かぶとむし日記

映画、音楽、本の感想を中心に日記を更新しています。

桐野夏生著『東京島』


東京島 (新潮文庫)

32人が流れ着いた太平洋の涯の島に、女は清子ひとりだけ。いつまで待っても、無人島に助けの船は来ず、いつしか皆は島をトウキョウ島と呼ぶようになる。


果たして、ここは地獄か、楽園か? いつか脱出できるのか――。欲を剥き出しに生に縋りつく人間たちの極限状態を容赦なく描き、読む者の手を止めさせない傑作長篇誕生!


この本の広告文を読んで、本屋で衝動買いしてしまった。極限状況に置かれた人間がどうするのか?


というテーマは、やっぱりおもしろい。



無人島に、31人の男とひとりの女が残れば、そこには女をめぐる争奪戦が展開し、力の強い男がわがものにする。人間は、生存のための動物になっていく。


平凡だった主婦が、島で豹変した。女は、島のクィーンとなり、物欲も性欲も欲しいがまま。


いま女にとって、もっとも不要なものは、島に来てから病弱になった、夫だった。



極限小説は、まず発想のおもしろさで、半ば、成否が決まってしまいますね。
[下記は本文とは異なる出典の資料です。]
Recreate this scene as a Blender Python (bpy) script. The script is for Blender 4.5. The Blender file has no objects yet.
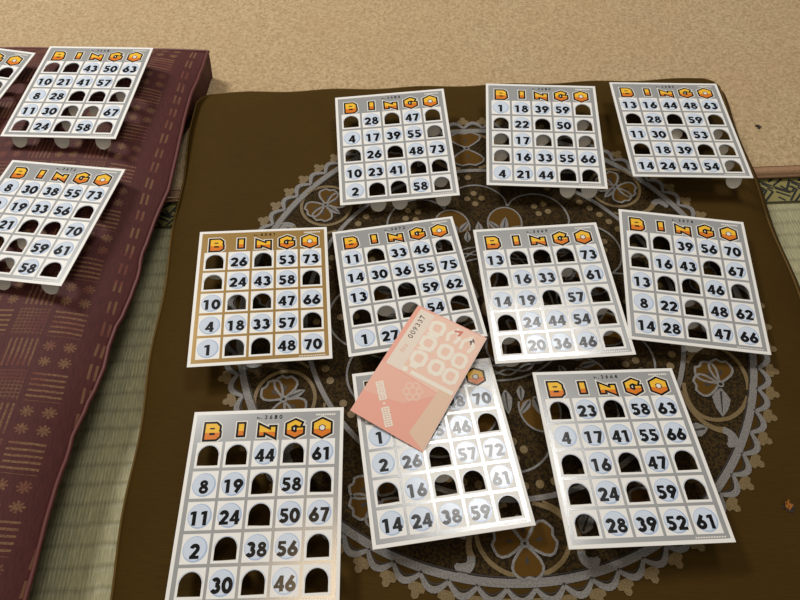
import bpy, bmesh, math, random
from mathutils import Vector, Matrix
random.seed(7)
PI = math.pi
S = bpy.context.scene
C = S.collection

# ------------------------------------------------------------------ camera
def cam_rot(pitch, roll):
    cp, sp = math.cos(pitch), math.sin(pitch)
    r, d, f = Vector((1, 0, 0)), Vector((0, -sp, -cp)), Vector((0, cp, -sp))
    c, s = math.cos(roll), math.sin(roll)
    return c*r - s*d, s*r + c*d, f
CAM_H, F_PX = 0.465457, 608.617
rx, dn, fw = cam_rot(1.0274385, -0.0082817)
cam = bpy.data.cameras.new('camera'); co = bpy.data.objects.new('camera', cam); C.objects.link(co)
co.matrix_world = Matrix(((rx.x, -dn.x, -fw.x, 0), (rx.y, -dn.y, -fw.y, 0), (rx.z, -dn.z, -fw.z, CAM_H), (0, 0, 0, 1)))
cam.sensor_width = 36; cam.sensor_fit = 'HORIZONTAL'; cam.lens = 36*F_PX/800; cam.clip_start = .01
S.camera = co
# ------------------------------------------------------------------ light
S.view_settings.view_transform = 'Standard'; S.view_settings.look = 'None'
S.view_settings.exposure = -0.10; S.view_settings.gamma = 1.0; S.view_settings.use_curve_mapping = False
w = bpy.data.worlds.new('room_light'); S.world = w; w.use_nodes = True
bg = w.node_tree.nodes['Background']; bg.inputs[0].default_value = (1.0, .95, .88, 1); bg.inputs[1].default_value = .18
def lamp(name, loc, size, power, col):
    l = bpy.data.lights.new(name, 'AREA'); l.shape = 'DISK'; l.size = size; l.energy = power; l.color = col
    o = bpy.data.objects.new(name, l); C.objects.link(o); o.location = loc
    return o
lamp('ceiling_lamp', (.45, 1.06, 1.8), .56, 12.5, (1.0, .97, .93))
lamp('side_ceiling_lamp', (-1.1, 1.3, 1.7), .50, 37, (1.0, .975, .94))
lamp('back_fill_light', (.3, -1.3, 1.9), .50, 9, (1.0, .95, .88))  # fill light added behind the camera to brighten the card flaps, no real fixture
lamp('warm_ceiling_lamp', (-.28, .26, 1.8), .40, 2.6, (1.0, .72, .42))

# ------------------------------------------------------------------ helpers
def lin(c):
    return tuple(((v/255)/12.92 if v/255 <= .04045 else ((v/255+.055)/1.055)**2.4) for v in c) + (1,)
def mat(name, rgb, rough=.6, metal=0, spec=.5):
    m = bpy.data.materials.new(name); m.use_nodes = True
    b = m.node_tree.nodes['Principled BSDF']
    b.inputs['Base Color'].default_value = lin(rgb); b.inputs['Roughness'].default_value = rough
    b.inputs['Metallic'].default_value = metal; b.inputs['Specular IOR Level'].default_value = spec
    return m
class V:                                   # tiny expression builder on shader math nodes
    def __init__(s, nt, sock): s.nt, s.s = nt, sock
    def op(s, o, b=None, c=None):
        n = s.nt.nodes.new('ShaderNodeMath'); n.operation = o
        for i, q in enumerate((s, b, c)):
            if q is None: continue
            if isinstance(q, V): s.nt.links.new(q.s, n.inputs[i])
            else: n.inputs[i].default_value = q
        return V(s.nt, n.outputs[0])
    def __add__(s, o): return s.op('ADD', o)
    def __sub__(s, o): return s.op('SUBTRACT', o)
    def __mul__(s, o): return s.op('MULTIPLY', o)
    def lt(s, o): return s.op('LESS_THAN', o)
    def gt(s, o): return s.op('GREATER_THAN', o)
    def fr(s): return s.op('FRACT')
    def fl(s): return s.op('FLOOR')
    def ab(s): return s.op('ABSOLUTE')
    def mx(s, o): return s.op('MAXIMUM', o)
    def inv(s): return s.op('MULTIPLY_ADD', -1, 1)
def coords(m):
    nt = m.node_tree; t = nt.nodes.new('ShaderNodeTexCoord'); sp = nt.nodes.new('ShaderNodeSeparateXYZ')
    nt.links.new(t.outputs['Object'], sp.inputs[0])
    return nt, t, V(nt, sp.outputs[0]), V(nt, sp.outputs[1]), V(nt, sp.outputs[2])
def noise(nt, t, scale, detail=3, rough=.6, vec=(1, 1, 1)):
    mp = nt.nodes.new('ShaderNodeMapping'); mp.inputs['Scale'].default_value = vec
    nt.links.new(t.outputs['Object'], mp.inputs[0])
    n = nt.nodes.new('ShaderNodeTexNoise'); n.inputs['Scale'].default_value = scale
    n.inputs['Detail'].default_value = detail; n.inputs['Roughness'].default_value = rough
    nt.links.new(mp.outputs[0], n.inputs['Vector'])
    return V(nt, n.outputs[0])
def mixc(nt, fac, a, b):
    n = nt.nodes.new('ShaderNodeMix'); n.data_type = 'RGBA'
    if isinstance(fac, V): nt.links.new(fac.s, n.inputs[0])
    else: n.inputs[0].default_value = fac
    for k, q in ((6, a), (7, b)):
        if isinstance(q, tuple): n.inputs[k].default_value = lin(q)
        else: nt.links.new(q, n.inputs[k])
    return n.outputs[2]
def ramp(nt, v, lo, hi):
    n = nt.nodes.new('ShaderNodeMapRange'); nt.links.new(v.s, n.inputs[0])
    n.inputs[1].default_value = lo; n.inputs[2].default_value = hi
    return V(nt, n.outputs[0])
def finish(m, col=None, height=None, dist=.001, strength=.5):
    nt = m.node_tree; b = nt.nodes['Principled BSDF']
    if col is not None: nt.links.new(col, b.inputs['Base Color'])
    if height is not None:
        bp = nt.nodes.new('ShaderNodeBump'); bp.inputs['Distance'].default_value = dist; bp.inputs['Strength'].default_value = strength
        nt.links.new(height.s, bp.inputs['Height']); nt.links.new(bp.outputs[0], b.inputs['Normal'])
    return m
def link(name, me, mats, parent=None, smooth=False):
    o = bpy.data.objects.new(name, me); C.objects.link(o)
    for m in mats: me.materials.append(m)
    if parent: o.parent = parent
    if smooth: me.polygons.foreach_set('use_smooth', [True]*len(me.polygons))
    return o
def from_bm(name, bm, mats, parent=None, smooth=False):
    me = bpy.data.meshes.new(name); bm.to_mesh(me); bm.free()
    return link(name, me, mats, parent, smooth)
def thing(name, label, cat, loc=(0, 0, 0), group=None):
    o = bpy.data.objects.new(name, None); o.empty_display_size = .02; C.objects.link(o); o.location = loc
    o['label'] = label; o['category'] = cat
    if group: o['group'] = group
    return o
def structure(o): o['kind'] = 'structure'; return o

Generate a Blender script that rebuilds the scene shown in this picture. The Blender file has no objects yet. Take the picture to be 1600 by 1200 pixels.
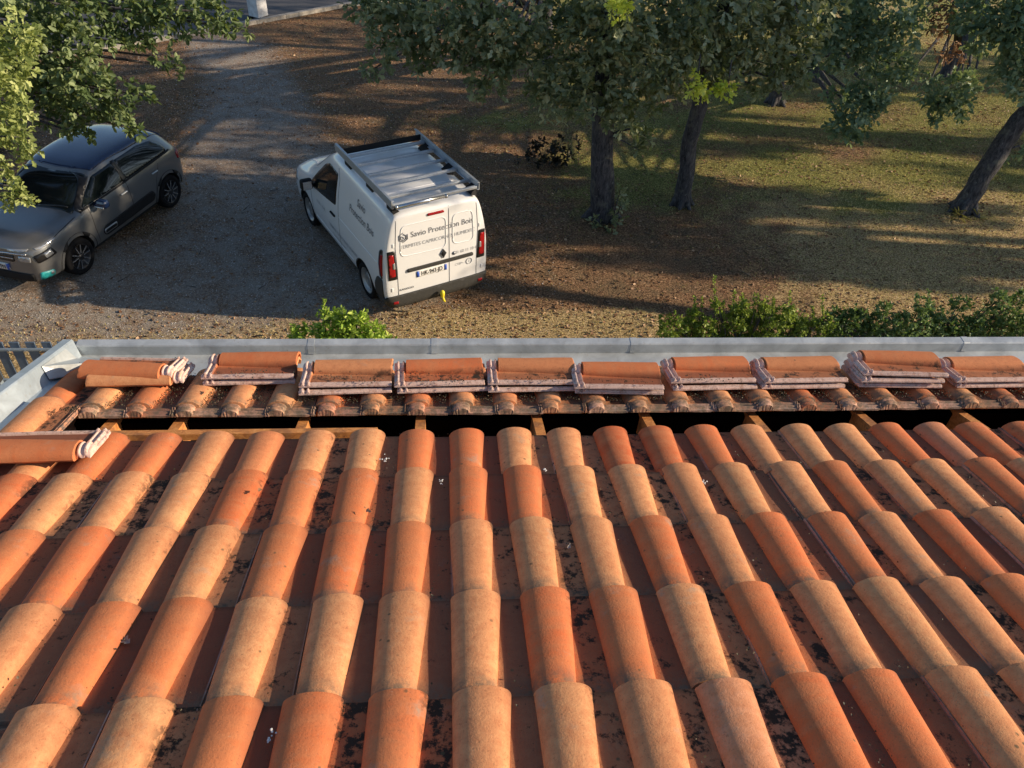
import bpy, bmesh, math, random
import numpy as np
from mathutils import Vector, Matrix
from mathutils.bvhtree import BVHTree
R = math.radians
S = bpy.context.scene
COL = S.collection
random.seed(7)
rng = np.random.default_rng(11)

# ------------------------------------------------------------------ camera
HC = 7.452
cx = Vector((0.99644505, -0.06844669, 0.04911544))
cu = Vector((0.00773176, 0.65484505, 0.75572362))
cf = Vector((0.08388978, 0.75265730, -0.65304632))
FPX = 1195.2
cam = bpy.data.cameras.new('camera')
camo = bpy.data.objects.new('camera', cam)
COL.objects.link(camo)
camo.matrix_world = Matrix(((cx.x, cu.x, -cf.x, 0), (cx.y, cu.y, -cf.y, 0), (cx.z, cu.z, -cf.z, HC), (0, 0, 0, 1)))
cam.sensor_width = 36
cam.lens = FPX / 1600 * 36
cam.clip_start = .05
cam.clip_end = 1500
S.camera = camo
# ------------------------------------------------------------------ light
SUN_AZ = -5.0    # degrees from +X towards +Y (negative: a little behind the viewer)
SUN_EL = 20.5
S.view_settings.view_transform = 'Standard'
S.view_settings.look = 'None'
S.view_settings.gamma = 1
S.view_settings.exposure = 0.52
W = bpy.data.worlds.new('World')
S.world = W
W.use_nodes = True
bg = W.node_tree.nodes['Background']
sky = W.node_tree.nodes.new('ShaderNodeTexSky')
sky.sky_type = 'NISHITA'
sky.sun_disc = False
sky.sun_elevation = R(SUN_EL)
sky.sun_rotation = R(90 - SUN_AZ)
sky.air_density = 1.0
sky.ozone_density = 2.0
sky.dust_density = .5
W.node_tree.links.new(sky.outputs[0], bg.inputs[0])
bg.inputs[1].default_value = 0.105
sd = bpy.data.lights.new('sun', 'SUN')
sd.energy = 5.0
sd.angle = R(.55)
sd.color = (1, .80, .57)
so = bpy.data.objects.new('sun', sd)
COL.objects.link(so)
sdir = Vector((math.cos(R(SUN_EL)) * math.cos(R(SUN_AZ)), math.cos(R(SUN_EL)) * math.sin(R(SUN_AZ)), math.sin(R(SUN_EL))))
so.rotation_euler = sdir.to_track_quat('Z', 'Y').to_euler()
so.location = (30, -5, 20)

# ------------------------------------------------------------------ survey helpers
def ray(px, py):
    return cf + cx * ((px - 800) / FPX) - cu * ((py - 600) / FPX)
def at(px, py, Y):
    d = ray(px, py)
    return Vector((0, 0, HC)) + d * (Y / d.y)
def onz(px, py, z=0):
    d = ray(px, py)
    return Vector((0, 0, HC)) + d * ((z - HC) / d.z)
AL = .3157
RN = Vector((0, math.sin(AL), math.cos(AL)))       # roof normal
RU = Vector((0, -math.cos(AL), math.sin(AL)))      # up the slope
RO = Vector((-1.4674, 2.3780, 5.1081))             # foot corner of course 0, column 0
CW, CL, TL = .21, .3727, .43
def roof(x, s, h=0):
    return RO + Vector((x, 0, 0)) + RU * s + RN * h

# ------------------------------------------------------------------ object helpers
def obj(name, me, mat=None, parent=None, label=None, cat=None, group=None, kind=None):
    if isinstance(me, bmesh.types.BMesh):
        m = bpy.data.meshes.new(name)
        me.to_mesh(m)
        me.free()
        me = m
    o = bpy.data.objects.new(name, me)
    COL.objects.link(o)
    if mat:
        for mm in (mat if isinstance(mat, (list, tuple)) else [mat]):
            me.materials.append(mm)
    if parent: o.parent = parent
    if label: o['label'] = label
    if cat: o['category'] = cat
    if group: o['group'] = group
    if kind: o['kind'] = kind
    return o
def thing(name, label, cat, loc=(0, 0, 0), rz=0, group=None):
    o = bpy.data.objects.new(name, None)
    COL.objects.link(o)
    o.location = loc
    o.rotation_euler = (0, 0, rz)
    o['label'] = label
    o['category'] = cat
    if group: o['group'] = group
    return o
def smooth(bm, ang=40):
    for f in bm.faces: f.smooth = True
    for e in bm.edges:
        if len(e.link_faces) == 2 and e.calc_face_angle(0) > R(ang): e.smooth = False
def box(bm, c, s, rot=None, bev=0, mi=0):
    r = bmesh.ops.create_cube(bm, size=1)
    vs = r['verts']
    bmesh.ops.scale(bm, vec=s, verts=vs)
    if bev:
        es = list({e for v in vs for e in v.link_edges})
        rr = bmesh.ops.bevel(bm, geom=es, offset=bev, segments=2, profile=.5, affect='EDGES')
        vs = list({v for f in rr['faces'] for v in f.verts} | {v for v in vs if v.is_valid})
    if rot is not None: bmesh.ops.rotate(bm, cent=(0, 0, 0), matrix=rot, verts=vs)
    bmesh.ops.translate(bm, vec=c, verts=vs)
    if mi:
        for v in vs:
            for f in v.link_faces: f.material_index = mi
    return vs
def obox(bm, p, ax, ay, az, sx, sy, sz):
    """box with one corner region centred at p, axes ax ay az"""
    vs = []
    for i in (-.5, .5):
        for j in (-.5, .5):
            for k in (-.5, .5):
                vs.append(bm.verts.new(p + ax * (i * sx) + ay * (j * sy) + az * (k * sz)))
    for q in ((0, 1, 3, 2), (4, 6, 7, 5), (0, 4, 5, 1), (2, 3, 7, 6), (0, 2, 6, 4), (1, 5, 7, 3)):
        bm.faces.new([vs[i] for i in q])
def tube(bm, pts, rads, n=8, cap=True, wob=0):
    rings = []
    pts = [Vector(p) for p in pts]
    for i, p in enumerate(pts):
        d = (pts[min(i + 1, len(pts) - 1)] - pts[max(i - 1, 0)]).normalized()
        a = d.orthogonal().normalized() if i == 0 else (a - d * a.dot(d)).normalized()
        b = d.cross(a)
        rings.append([bm.verts.new(p + (a * math.cos(t) + b * math.sin(t)) * rads[i] * (1 + wob * random.uniform(-1, 1))) for t in [2 * math.pi * k / n for k in range(n)]])
    for r0, r1 in zip(rings, rings[1:]):
        for k in range(n):
            f = bm.faces.new((r0[k], r0[(k + 1) % n], r1[(k + 1) % n], r1[k]))
            f.smooth = True
    if cap:
        bm.faces.new(rings[0][::-1])
        bm.faces.new(rings[-1])
def lathe(bm, prof, n=28, axis='Y', c=(0, 0, 0), mi=0, close=False):
    """prof: (radius, along)"""
    c = Vector(c)
    rings = []
    for r, a in prof:
        ring = []
        for k in range(n):
            t = 2 * math.pi * k / n
            v = (r * math.cos(t), a, r * math.sin(t)) if axis == 'Y' else (r * math.cos(t), r * math.sin(t), a)
            ring.append(bm.verts.new(c + Vector(v)))
        rings.append(ring)
    prs = list(zip(rings, rings[1:]))
    if close: prs.append((rings[-1], rings[0]))
    for r0, r1 in prs:
        for k in range(n):
            f = bm.faces.new((r0[k], r0[(k + 1) % n], r1[(k + 1) % n], r1[k]))
            f.smooth = True
            f.material_index = mi
    return rings

# ------------------------------------------------------------------ material helpers
class NT:
    def __init__(s, name):
        s.m = bpy.data.materials.new(name)
        s.m.use_nodes = True
        s.t = s.m.node_tree
        s.b = s.t.nodes['Principled BSDF']
        s.out = s.t.nodes['Material Output']
    def n(s, typ, **kw):
        nd = s.t.nodes.new(typ)
        for k, v in kw.items():
            if k.startswith('i_'):
                key = k[2:]
                nd.inputs[int(key) if key.isdigit() else key.replace('_', ' ')].default_value = v
            else: setattr(nd, k, v)
        return nd
    def l(s, a, b): s.t.links.new(a, b)
    def noise(s, scale, detail=4, rough=.6, vec=None, dist=0):
        nd = s.n('ShaderNodeTexNoise', i_Scale=scale, i_Detail=detail, i_Roughness=rough, i_Distortion=dist)
        if vec is not None: s.l(vec, nd.inputs['Vector'])
        return nd.outputs['Fac']
    def ramp(s, fac, stops, interp='LINEAR'):
        nd = s.n('ShaderNodeValToRGB')
        nd.color_ramp.interpolation = interp
        e = nd.color_ramp.elements
        while len(e) < len(stops): e.new(.5)
        for el, (p, c) in zip(e, stops):
            el.position = p
            el.color = (*c, 1) if isinstance(c, tuple) else (c, c, c, 1)
        s.l(fac, nd.inputs[0])
        return nd.outputs[0]
    def mix(s, fac, a, b, mode='MIX'):
        nd = s.n('ShaderNodeMix', data_type='RGBA', blend_type=mode)
        for i, v in ((0, fac), (6, a), (7, b)):
            if isinstance(v, bpy.types.NodeSocket): s.l(v, nd.inputs[i])
            else: nd.inputs[i].default_value = v if i == 0 else (*v, 1)
        return nd.outputs[2]
    def math(s, op, a, b=0, c=None, clamp=False):
        nd = s.n('ShaderNodeMath', operation=op, use_clamp=clamp)
        for i, v in enumerate((a, b) if c is None else (a, b, c)):
            if isinstance(v, bpy.types.NodeSocket): s.l(v, nd.inputs[i])
            else: nd.inputs[i].default_value = v
        return nd.outputs[0]
    def bump(s, h, strength=.5, dist=.01):
        nd = s.n('ShaderNodeBump', i_Strength=strength, i_Distance=dist)
        s.l(h, nd.inputs['Height'])
        s.l(nd.outputs[0], s.b.inputs['Normal'])
    def base(s, v):
        if isinstance(v, bpy.types.NodeSocket): s.l(v, s.b.inputs['Base Color'])
        else: s.b.inputs['Base Color'].default_value = (*v, 1)
        return s
    def rough(s, v, metal=0, spec=None):
        if isinstance(v, bpy.types.NodeSocket): s.l(v, s.b.inputs['Roughness'])
        else: s.b.inputs['Roughness'].default_value = v
        s.b.inputs['Metallic'].default_value = metal
        if spec is not None: s.b.inputs['Specular IOR Level'].default_value = spec
        return s
def simple(name, col, rough=.6, metal=0, var=.12, scale=30, spec=None, bump=0, coat=0):
    t = NT(name)
    tc = t.n('ShaderNodeTexCoord').outputs['Object']
    nz = t.noise(scale, 5, .6, tc)
    dark = tuple(c * (1 - var) for c in col)
    lite = tuple(min(1, c * (1 + var)) for c in col)
    t.base(t.ramp(nz, [(.35, dark), (.65, lite)])).rough(rough, metal, spec)
    if bump: t.bump(nz, bump, .004)
    if coat: 
        t.b.inputs['Coat Weight'].default_value = coat
        t.b.inputs['Coat Roughness'].default_value = .04
    return t.m

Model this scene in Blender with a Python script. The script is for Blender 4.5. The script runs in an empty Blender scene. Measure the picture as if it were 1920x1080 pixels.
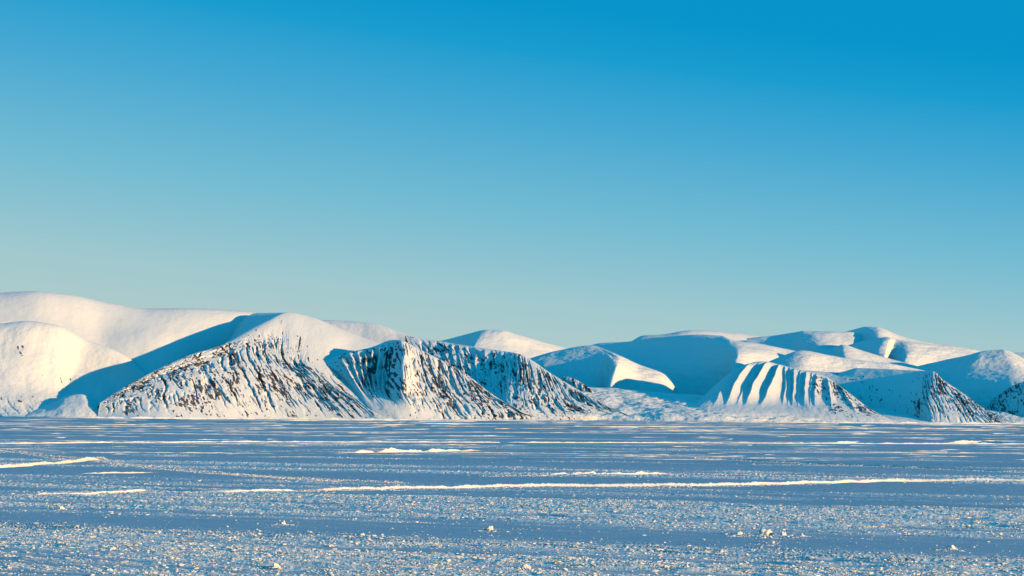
import bpy, math
import numpy as np
from mathutils import Matrix

SC = bpy.context.scene
COL = SC.collection
# ------------------------------------------------------------------ camera
FPX = 4533.0                      # focal length in pixels of a 1920 wide frame (85 mm on 36 mm)
CAM_H = 1.7
PITCH = math.atan(247.0 / FPX)
ROLL = 0.0066
cam_d = bpy.data.cameras.new('camera')
cam_d.sensor_width = 36.0
cam_d.lens = FPX * 36.0 / 1920.0
cam_d.clip_start = 0.5
cam_d.clip_end = 120000.0
cam = bpy.data.objects.new('camera', cam_d)
COL.objects.link(cam)
Fv = np.array([0, math.cos(PITCH), math.sin(PITCH)])
Rv = np.array([math.cos(ROLL), -math.sin(PITCH) * math.sin(ROLL), math.cos(PITCH) * math.sin(ROLL)])
Rv /= np.linalg.norm(Rv)
Uv = np.cross(Rv, Fv); Uv /= np.linalg.norm(Uv)
Rv = np.cross(Fv, Uv)
cam.matrix_world = Matrix(((Rv[0], Uv[0], -Fv[0], 0), (Rv[1], Uv[1], -Fv[1], 0), (Rv[2], Uv[2], -Fv[2], CAM_H), (0, 0, 0, 1)))
SC.camera = cam

# ------------------------------------------------------------------ light
SUN_AZ = math.radians(55)         # to the right of straight behind the camera
SUN_EL = math.radians(6.0)
SUN_E = 5.0
SUN_COL = (1.0, 0.61, 0.26)
EXPO = 0.33
SKY_GAIN = 2.0 ** -EXPO            # the sky keeps its own brightness under the exposure
SC.view_settings.view_transform = 'Standard'
SC.view_settings.look = 'None'
SC.view_settings.exposure = EXPO
SC.view_settings.gamma = 1.0
SVEC = np.array([math.sin(SUN_AZ) * math.cos(SUN_EL), -math.cos(SUN_AZ) * math.cos(SUN_EL), math.sin(SUN_EL)])
sd = bpy.data.lights.new('sun', 'SUN')
sd.energy = SUN_E
sd.color = SUN_COL
sd.angle = math.radians(0.5)
sun = bpy.data.objects.new('sun', sd)
COL.objects.link(sun)
from mathutils import Vector
sun.rotation_euler = Vector(SVEC).to_track_quat('Z', 'Y').to_euler()

w = bpy.data.worlds.new('World')
SC.world = w
w.use_nodes = True
nt = w.node_tree
nt.nodes.clear()
def N(tree, kind, **kw):
    n = tree.nodes.new(kind)
    for k, v in kw.items():
        setattr(n, k, v)
    return n
def srgb(c):
    return tuple((x / 255 / 12.92) if x / 255 <= 0.04045 else ((x / 255 + 0.055) / 1.055) ** 2.4 for x in c)
out = N(nt, 'ShaderNodeOutputWorld')
bg = N(nt, 'ShaderNodeBackground')
bg.inputs['Strength'].default_value = 0.1
sky = N(nt, 'ShaderNodeTexSky', sky_type='NISHITA')
sky.sun_disc = False
sky.sun_elevation = SUN_EL
sky.sun_rotation = math.pi - SUN_AZ
sky.air_density = 1.0
sky.dust_density = 0.3
sky.ozone_density = 3.0
tc = N(nt, 'ShaderNodeTexCoord')
sep = N(nt, 'ShaderNodeSeparateXYZ')
nt.links.new(tc.outputs['Generated'], sep.inputs[0])
# clear polar air: pale at the horizon, deep cyan overhead; a little paler away from the sun
def math_node(tree, op, a=None, b=None, clamp=False):
    m = N(tree, 'ShaderNodeMath', operation=op)
    m.use_clamp = clamp
    for i, v in enumerate((a, b)):
        if v is None: continue
        if isinstance(v, (int, float)): m.inputs[i].default_value = v
        else: tree.links.new(v, m.inputs[i])
    return m.outputs[0]
zk = math_node(nt, 'ADD', math_node(nt, 'MULTIPLY', sep.outputs['Z'], 0.39), 0.065)
zk = math_node(nt, 'MINIMUM', zk, 0.135)
zx = math_node(nt, 'MULTIPLY', sep.outputs['X'], zk)
zz = math_node(nt, 'ADD', sep.outputs['Z'], zx)
zz = math_node(nt, 'MAXIMUM', zz, 0.0)
zz = math_node(nt, 'POWER', zz, 0.5)
ramp = N(nt, 'ShaderNodeValToRGB')
nt.links.new(zz, ramp.inputs[0])
def el_of(py):
    return math.sin(PITCH + math.atan((540 - py) / FPX)) ** 0.5
stops = [(0.0, (176, 204, 198)), (el_of(650), (176, 203, 203)), (el_of(560), (160, 201, 207)), (el_of(400), (116, 188, 211)),
         (el_of(220), (69, 169, 211)), (el_of(90), (22, 157, 208)), (el_of(0), (0, 149, 204)), (0.58, (0, 147, 197)), (0.8, (0, 140, 187)), (1.0, (0, 133, 180))]
cr = ramp.color_ramp
while len(cr.elements) < len(stops): cr.elements.new(0.5)
for e, (p, c) in zip(cr.elements, stops):
    e.position = p
    e.color = (*srgb(c), 1)
sc10 = N(nt, 'ShaderNodeVectorMath', operation='SCALE')
sc10.inputs['Scale'].default_value = 10.0 * SKY_GAIN
nt.links.new(ramp.outputs[0], sc10.inputs[0])
mx = N(nt, 'ShaderNodeMix', data_type='RGBA')
mx.inputs['Factor'].default_value = 0.98
nt.links.new(sky.outputs[0], mx.inputs['A'])
nt.links.new(sc10.outputs[0], mx.inputs['B'])
nt.links.new(mx.outputs['Result'], bg.inputs['Color'])
nt.links.new(bg.outputs[0], out.inputs[0])
SC.cycles.max_bounces = 4
SC.cycles.diffuse_bounces = 0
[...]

あとは、その発想のおもしろさが、尻つぼみになることなく、読者の想像力をどこまで刺激し続けることができるか、だろうとおもいます。


この小説の第一章は、清子が、島の男たちの欲望と憧憬を一身に集めて、女としての誇りと歓びを満喫しますけれど、それは、あくまで物語の発端で、第二章から、予想もしないストーリーが展開していきます。


おもしろいです。


最近読んだ、湊さかえの『告白』に続いて、こちらも衝動的に読んで、当たりでした(笑)。